BEGIN
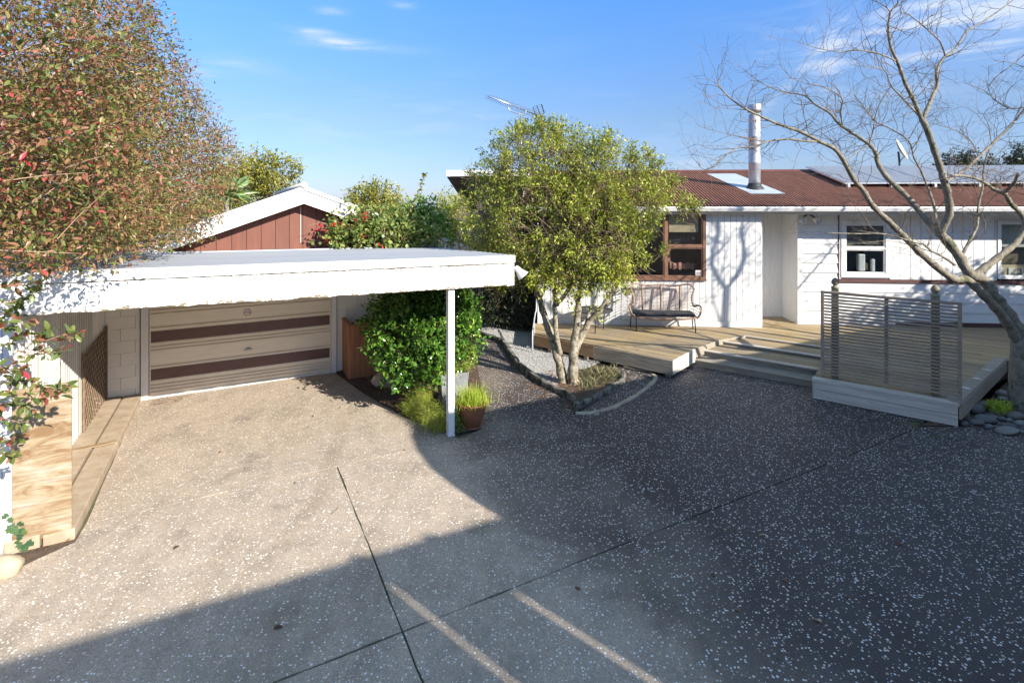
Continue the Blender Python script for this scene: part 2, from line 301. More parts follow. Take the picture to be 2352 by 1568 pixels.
def fasciamat():
    t = NT('flaking_fascia_paint'); v = t.coords('Object'); sp = t.N('ShaderNodeSeparateXYZ'); t.k.new(v, sp.inputs[0])
    bot = t.math('SUBTRACT', sp.outputs[2], t.math('ADD', 2.045, t.math('MULTIPLY', t.math('SUBTRACT', 2.52, sp.outputs[0]), .017)))
    edge = t.ramp(t.math('MULTIPLY', bot, 4.0), [(0, .22), (.22, .07), (1, 0.0)])
    top = t.ramp(t.math('MULTIPLY', bot, 3.0), [(.0, 0.0), (1.0, 0.0)])
    tp = t.math('SUBTRACT', sp.outputs[2], t.math('ADD', 2.376, t.math('MULTIPLY', t.math('SUBTRACT', 2.52, sp.outputs[0]), .0135)))
    top = t.ramp(t.math('ADD', t.math('MULTIPLY', tp, 14.0), 1.0), [(.45, 0.0), (.95, .30)])  # flaking thickened along the top, also painting the shadow gap under the capping
    n = t.math('ADD', t.math('ADD', t.noise(t.coords('Object', (1, 1, 1.6)), 16, 9, .78), edge), top)
    col = t.mix(t.ramp(n, [(.675, 0.0), (.71, 1.0)]), (.78, .78, .76), t.ramp(t.noise(v, 30), [(.4, (.30, .21, .13)), (.6, (.14, .13, .07))]))
    vo = t.N('ShaderNodeTexVoronoi'); vo.inputs['Scale'].default_value = 4.2; t.k.new(v, vo.inputs['Vector'])
    col = t.mix(t.math('LESS_THAN', vo.outputs['Distance'], .035), col, (.10, .07, .05))
    t.bump(t.noise(v, 40), .2, .003); return t.fin(col, .6, 0, .4)
M_FLAKE = fasciamat()
# ---------------------------------------------------------------- building helpers
def tag(o, label=None, cat=None, group=None, kind=None):
    for k, v in (('label', label), ('category', cat), ('group', group), ('kind', kind)):
        if v: o[k] = v
    return o
def thing(name, label, cat, loc=(0, 0, 0), rz=0.0, group=None):
    o = bpy.data.objects.new(name, None); COL.objects.link(o); o.location = loc; o.rotation_euler = (0, 0, rz); o.empty_display_size = .1
    return tag(o, label, cat, group)
def link(name, me, parent=None, loc=None):
    o = bpy.data.objects.new(name, me); COL.objects.link(o)
    if parent: o.parent = parent
    if loc: o.location = loc
    return o
def inv_of(parent):
    M = Matrix.Identity(4); c = parent
    while c is not None:
        M = (Matrix.Translation(c.location) @ c.rotation_euler.to_matrix().to_4x4() @ Matrix.Diagonal((*c.scale, 1))) @ M; c = c.parent
    return M.inverted()
class MB:
    def __init__(s): s.v = []; s.f = []; s.sm = []
    def add(s, vs, fs, sm=False):
        k = len(s.v); s.v += [tuple(x) for x in vs]; s.f += [tuple(i + k for i in f) for f in fs]; s.sm += [sm] * len(fs); return s
    def box(s, a, b, T=None):
        x0, y0, z0 = a; x1, y1, z1 = b
        vs = [Vector(p) for p in ((x0, y0, z0), (x1, y0, z0), (x1, y1, z0), (x0, y1, z0), (x0, y0, z1), (x1, y0, z1), (x1, y1, z1), (x0, y1, z1))]
        if T: vs = [T(*p) if callable(T) else T @ p for p in vs]
        return s.add(vs, [(0, 3, 2, 1), (4, 5, 6, 7), (0, 1, 5, 4), (1, 2, 6, 5), (2, 3, 7, 6), (3, 0, 4, 7)])
    def prism(s, poly, z0, z1, zt=None):
        n = len(poly); zt = zt or (lambda x, y: z1)
        ar = sum(poly[i][0] * poly[(i + 1) % n][1] - poly[(i + 1) % n][0] * poly[i][1] for i in range(n))
        if ar < 0: poly = poly[::-1]
        vs = [(p[0], p[1], z0) for p in poly] + [(p[0], p[1], zt(p[0], p[1])) for p in poly]
        return s.add(vs, [tuple(range(n))[::-1], tuple(range(n, 2 * n))] + [(i, (i + 1) % n, n + (i + 1) % n, n + i) for i in range(n)])
    def xprism(s, prof, x0, x1, sm=False, cap=True):   # profile in (y, z) carried along x
        n = len(prof); vs = [(x0, *p) for p in prof] + [(x1, *p) for p in prof]
        fs = [(i, (i + 1) % n, n + (i + 1) % n, n + i) for i in range(n)]
        if cap: fs += [tuple(range(n))[::-1], tuple(range(n, 2 * n))]
        return s.add(vs, fs, sm)
    def tube(s, pts, rad, n=8, cap=True, sm=True):
        pts = [Vector(p) for p in pts]; m = len(pts); rad = rad if isinstance(rad, (list, tuple)) else [rad] * m
        vs = []; prev = None
        for i, p in enumerate(pts):
            d = (pts[min(i + 1, m - 1)] - pts[max(i - 1, 0)]); d = d.normalized() if d.length > 1e-9 else Vector((0, 0, 1))
            if prev is None: prev = d.orthogonal().normalized()
            a = (prev - d * prev.dot(d)); a = a.normalized() if a.length > 1e-6 else d.orthogonal().normalized(); prev = a; b = d.cross(a)
            vs += [p + (a * math.cos(2 * math.pi * j / n) + b * math.sin(2 * math.pi * j / n)) * rad[i] for j in range(n)]
        fs = [(i * n + j, i * n + (j + 1) % n, (i + 1) * n + (j + 1) % n, (i + 1) * n + j) for i in range(m - 1) for j in range(n)]
        if cap: fs += [tuple(range(n))[::-1], tuple((m - 1) * n + j for j in range(n))]
        return s.add(vs, fs, sm)
    def lathe(s, prof, n=24, c=(0, 0, 0), sm=True):    # (r, z)
        vs = [(c[0] + r * math.cos(2 * math.pi * j / n), c[1] + r * math.sin(2 * math.pi * j / n), c[2] + z) for r, z in prof for j in range(n)]
        m = len(prof); fs = [(i * n + j, i * n + (j + 1) % n, (i + 1) * n + (j + 1) % n, (i + 1) * n + j) for i in range(m - 1) for j in range(n)]
        fs += [tuple(range(n))[::-1], tuple((m - 1) * n + j for j in range(n))]
        return s.add(vs, fs, sm)
    def mesh(s, name, mat):
        me = bpy.data.meshes.new(name); me.from_pydata(s.v, [], s.f)
        if any(s.sm): me.polygons.foreach_set('use_smooth', s.sm)
        if mat: me.materials.append(mat)
        me.update(); return me
    def build(s, name, mat, parent=None, world=False, bevel=0):
        if world and parent is not None:
            M = inv_of(parent); s.v = [tuple(M @ Vector(p)) for p in s.v]
        o = link(name, s.mesh(name, mat), parent)
        if bevel:
            b = o.modifiers.new('bevel', 'BEVEL'); b.width = bevel; b.segments = 2; b.limit_method = 'ANGLE'
        return o
def catmull(pts, k=4):
    P = [np.array(p, float) for p in pts]; out = []
    for i in range(len(P) - 1):
        a, b, c, d = P[max(i - 1, 0)], P[i], P[i + 1], P[min(i + 2, len(P) - 1)]
        for j in range(k):
            t = j / k; out.append(.5 * ((2 * b) + (-a + c) * t + (2 * a - 5 * b + 4 * c - d) * t * t + (-a + 3 * b - 3 * c + d) * t ** 3))
    out.append(P[-1]); return [Vector(x) for x in out]
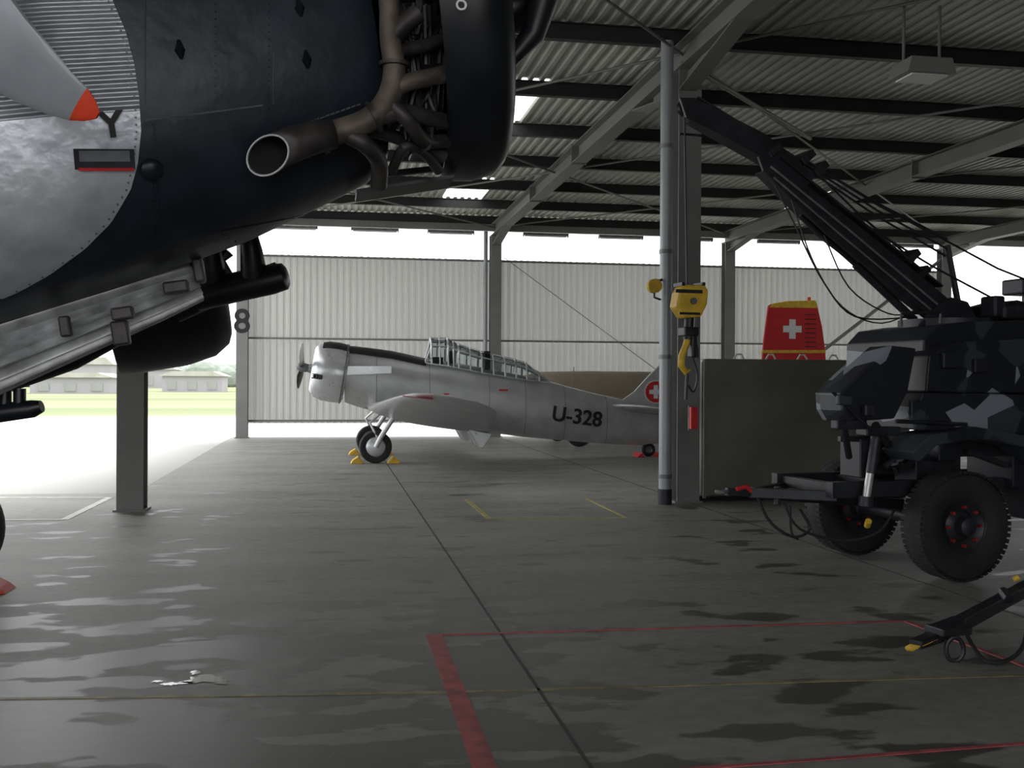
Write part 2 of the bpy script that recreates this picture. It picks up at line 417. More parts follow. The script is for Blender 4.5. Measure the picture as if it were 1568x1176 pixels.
# downpipes
pd=G(1018,772); 
dp=empty('downpipe',Matrix.Translation((pd.x,pd.y,0)))
tube('pipe',[(0,0,.0),(0,0,6.59)],.09,M['pipe'],dp,20)
for z in (.4,2.1,3.6,5.1): rev('collar',[(-.03,.088),(-.03,.1),(.03,.1),(.03,.088)],axisT((0,0,z),(0,0,1)),M['grey'],dp,20)
tube('dark_base_sleeve',[(0,0,0),(0,0,.22)],.1,M['dkmetal'],dp,20)
pb=empty('downpipe',Matrix.Translation((COLX[1]-.32,YB-.1,0))); tube('pipe',[(0,0,0),(0,0,6.38)],.065,M['pipe'],pb,14)
tube('shoe',[(0,0,.2),(0,-.05,.08),(0,-.16,.05)],.07,M['pipe'],pb,14)
fb=D(1062,640,14.3)
fbx=empty('fire_alarm_box',Matrix.Translation(fb)); box('case',(0,0,0),(.10,.08,.30),M['red'],fbx); box('label',(0,-.043,.05),(.06,.006,.06),M['red'],fbx); box('backplate',(0,.05,0),(.12,.02,.34),M['grey'],fbx)
# diagonal wall braces
tubes('wall_bracing',[([(COLX[2]+.3,YB,.6),(COLX[3]-.1,YB,5.9)],.06),([(COLX[1]+.3,YB+.1,5.6),(COLX[2]-.2,YB+.1,.6)],.012)],M['steel'],wb,8)
# number sign on column
text('column_number_sign','8',(XL,YB-.175,3.45),1.0,M['black'],None,(math.pi/2,0,0),bold=.015)
# light battens
def batten(x,y,z,L=1.3):
    e=empty('fluorescent_light',Matrix.Translation((x,y,z)))
    s=(L,.16,.07)
    box('housing',(0,0,0),s,M['grey'],e)
    tubes('tubes',[([(-L/2+.05,o,-.055),(L/2-.05,o,-.055)],.018) for o in (-.05,.05)],M['white'],e,8)
    tubes('hangers',[([(-s[0]*.35,0,0),(-s[0]*.35,0,.27)],.01),([(s[0]*.35,0,0),(s[0]*.35,0,.27)],.01)],M['grey'],e,6)
    for k in(-1,1): box('end_plate',(k*s[0]*.5,0,-.02),(.02,.17,.12),M['rafter'],e)
for i in range(3):
    for k in (1.5,3.9,6.2): batten(COLX[i]+k,YB-.5,6.28,1.4)
p=D(1411,112,13.4)
fx=empty('hanging_floodlight',Matrix.Translation(p))
prism('housing',[(-.34,0,-.06),(.34,0,-.06),(.28,0,.14),(-.28,0,.14)],(0,.5,0),M['steel'],fx)
box('diffuser',(0,0,-.07),(.5,.4,.02),M['white'],fx)
for s in (-1,1): tube('hanger',[(s*.25,0,.1),(s*.25,0,6.6-p.z)],.02,M['rafter'],fx,8)

# ------------------------------------------------------------------ distant outside
def building(x,y,w,d,h,m):
    e=empty('distant_building',Matrix.Translation((x,y,-.03)))
    box('walls',(0,0,h/2),(w,d,h),m,e,bevel=0)
    prism('roof',[(-w/2-.5,0,h),(w/2+.5,0,h),(w*.35,0,h+h*.3),(-w*.35,0,h+h*.3)],(0,d+1,0),M['roof'],e,0)
    boxes('openings',[((-w/2+w*(i+.5)/3,-d/2-.05,h*.4),(w/7,.1,h*.5)) for i in range(3)],M['wallop'],e)
bm_=mat('pale_wall',(.36,.35,.38),.8); 
for (px,dd,w,h) in ((120,150,9,1.9),(150,230,6,4.2),(300,170,8,2.2),(235,260,9,3.6)):
    p=G(px,583+2800/dd); building(p.x,p.y,w,8,h,bm_)
treem=mat('foliage',(.26,.30,.26),.9,0,.2,.3)
bm=bmesh.new()
for i in range(150):
    px=-120+i*3.7; dd=300+random.uniform(-20,60); p=G(px,583+2800/dd); r=random.uniform(1.6,3.6)
    mt=Matrix.Translation((p.x,p.y,r*.7)); bmesh.ops.create_icosphere(bm,subdivisions=2,radius=r,matrix=mt)
me=bpy.data.meshes.new('distant_tree_line'); bm.to_mesh(me); bm.free(); me.materials.append(treem); link(bpy.data.objects.new('distant_tree_line',me))

# ------------------------------------------------------------------ trainer aircraft (silver)
TY=23.46
ta=empty('propeller_trainer_aircraft',Matrix.Translation((-.62,TY,0)))
def T(px,py,yl=0):
    p=plane(px,py,V((0,TY+yl,0)),V((0,1,0))); return V((p.x+.62,yl,p.z))
sec=[(528,530,616,.58),(545,531,622,.56),(570,534,629,.54),(600,538,634,.52),(650,549,644,.48),(700,556,654,.46),(740,563,661,.45),(800,575,669,.43),(835,582,672,.42),(870,592,675,.37),(905,601,678,.31),(950,611,681,.24),(985,619,682,.17),(1015,628,678,.11),(1040,640,668,.05)]
rings=[]
for px,t,b,hw in sec:
    a=T(px,t);c=T(px,b); rings.append(sring((a.x+c.x)/2,a.z,c.z,hw,40,.88))
loft('fuselage',rings,M['alu'],ta)
# anti glare panel
rings2=[]
for px,t,b,hw in sec[:5]:
    a=T(px,t);c=T(px,b); rr=sring((a.x+c.x)/2,a.z+.012,c.z,hw+.012,40,.88)
    rings2.append([rr[k] for k in range(5,16)])
vs=[v for r in rings2 for v in r]; n=11
add('antiglare_panel',vs,[(i*n+k,i*n+k+1,(i+1)*n+k+1,(i+1)*n+k) for i in range(len(rings2)-1) for k in range(n-1)],M['black'],ta,True)
# cowl
rc=T(529,573); ax=V((-math.cos(math.radians(9)),0,math.sin(math.radians(9))))
TC=axisT(rc,ax)
cprof=[(-.02,.60),(0,.645),(.2,.665),(.45,.655),(.62,.60),(.71,.52),(.735,.46),(.72,.43),(.66,.42),(.5,.5),(.0,.55)]
rev('cowling',cprof,TC,M['alu2'],ta,48,True)
vs=[];fs=[];ap=[(.0,.652),(.2,.672),(.45,.662),(.58,.622)]
for i,(x,r) in enumerate(ap):
    for k in range(13):
        a=math.radians(50+80*k/12); vs.append(TC@V((x,r*math.cos(a),r*math.sin(a))))
for i in range(3):
    for k in range(12): fs.append((i*13+k,i*13+k+1,i*13+k+14,i*13+k+13))
add('cowling_antiglare',vs,fs,M['black'],ta,True)
rev('cowling_band',[(.02,.648),(.02,.670),(.05,.673),(.05,.66)],TC,M['grey'],ta,48,True)
rev('crankcase',[(.1,.0),(.1,.42),(.5,.40),(.55,.25),(.66,.2),(.72,.12),(.9,.06),(.9,0)],TC,M['grey'],ta,32)
vs=[];fs=[]
for k in range(9):
    a=2*math.pi*k/9; d=V((0,math.cos(a),math.sin(a)))
    d2=TC.to_3x3()@d; c=TC@V((.40,0,0))
    aa,bb=tubev([c+d2*.15,c+d2*.5],.085,10); q=len(vs); vs+=aa; fs+=[tuple(i+q for i in f) for f in bb]
add('cylinders',vs,fs,M['engine'],ta,True)
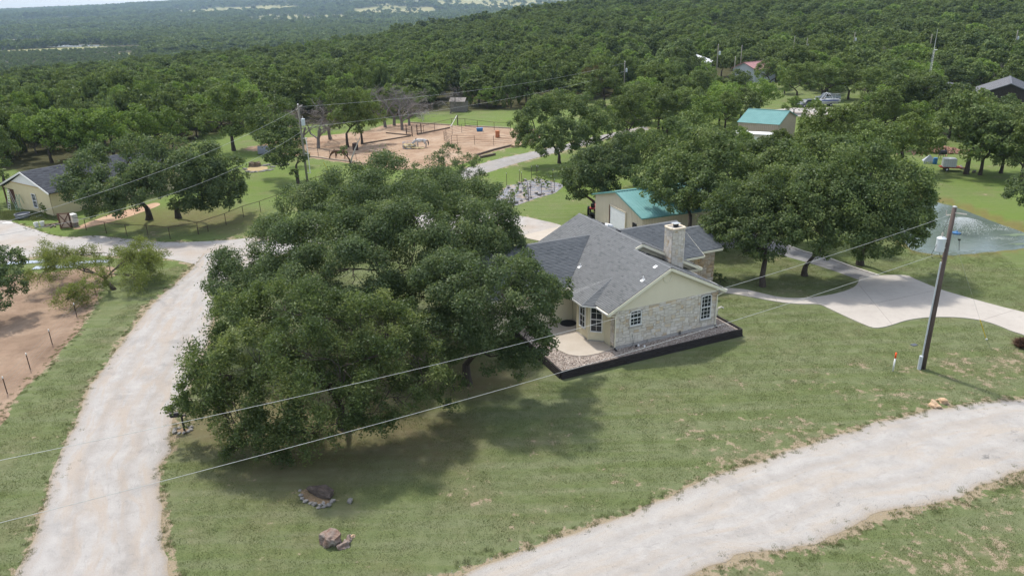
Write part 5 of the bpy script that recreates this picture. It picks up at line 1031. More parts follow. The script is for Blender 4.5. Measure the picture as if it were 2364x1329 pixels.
# round pen of panels
def panel_pen(pxs, label):
    P_ = [G(*ch_(*p)) for p in pxs]; e = empty('round_pen', P_[0], 0, label, 'pen'); Q_ = [p-P_[0] for p in P_]
    for a, b in zip(Q_[:-1], Q_[1:]):
        pn = empty('pen_panel', parent=e); m = MB()
        for z in (.3, .6, .9, 1.2, 1.55): m.tube([(a[0], a[1], z), (b[0], b[1], z)], .022, 5, False)
        m.build('panel_rails', MATS['rust_pipe'], pn); MB().tube([(a[0], a[1], 0), (a[0], a[1], 1.65)], .035, 6).build('panel_post', MATS['rust_pipe'], pn)
panel_pen([(1480, 475), (1560, 515), (1618, 517), (1800, 522), (2000, 525), (2190, 510)], 'near half of the rusty panel round pen in the paddock'); panel_pen([(1480, 475), (1500, 430), (1565, 415), (1665, 392), (1830, 372)], 'far half of the rusty panel round pen in the paddock')
def gate_at(a, b, label):
    A_, B_ = G(*ch_(*a)), G(*ch_(*b)); d = B_-A_; e = empty('pipe_gate', A_, 0, label, 'gate')
    for p in (np.zeros(3), d): MB().tube([(p[0], p[1], 0), (p[0], p[1], 1.9)], .09, 8).build('post', MATS['rust_pipe'], e)
    for z in (.3, .7, 1.1, 1.5): MB().tube([(0, 0, z), (d[0], d[1], z)], .03, 6).build('rail', MATS['rust_pipe'], e)
gate_at((1145, 432), (1085, 415), 'open pipe gate left of the paddock gap'); gate_at((1197, 415), (1240, 405), 'pipe gate right of the paddock gap')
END
▶ SET PROBLEM:
Each line that holds the word "parts" is to be copied.

▶ EXPECTED ANSWER:
Continue the Blender Python script for this scene: part 2, from line 301. More parts follow. Take the picture to be 2352 by 1568 pixels.
Write part 2 of the bpy script that recreates this picture. It picks up at line 417. More parts follow. The script is for Blender 4.5. Measure the picture as if it were 1568x1176 pixels.
Write part 5 of the bpy script that recreates this picture. It picks up at line 1031. More parts follow. The script is for Blender 4.5. Measure the picture as if it were 2364x1329 pixels.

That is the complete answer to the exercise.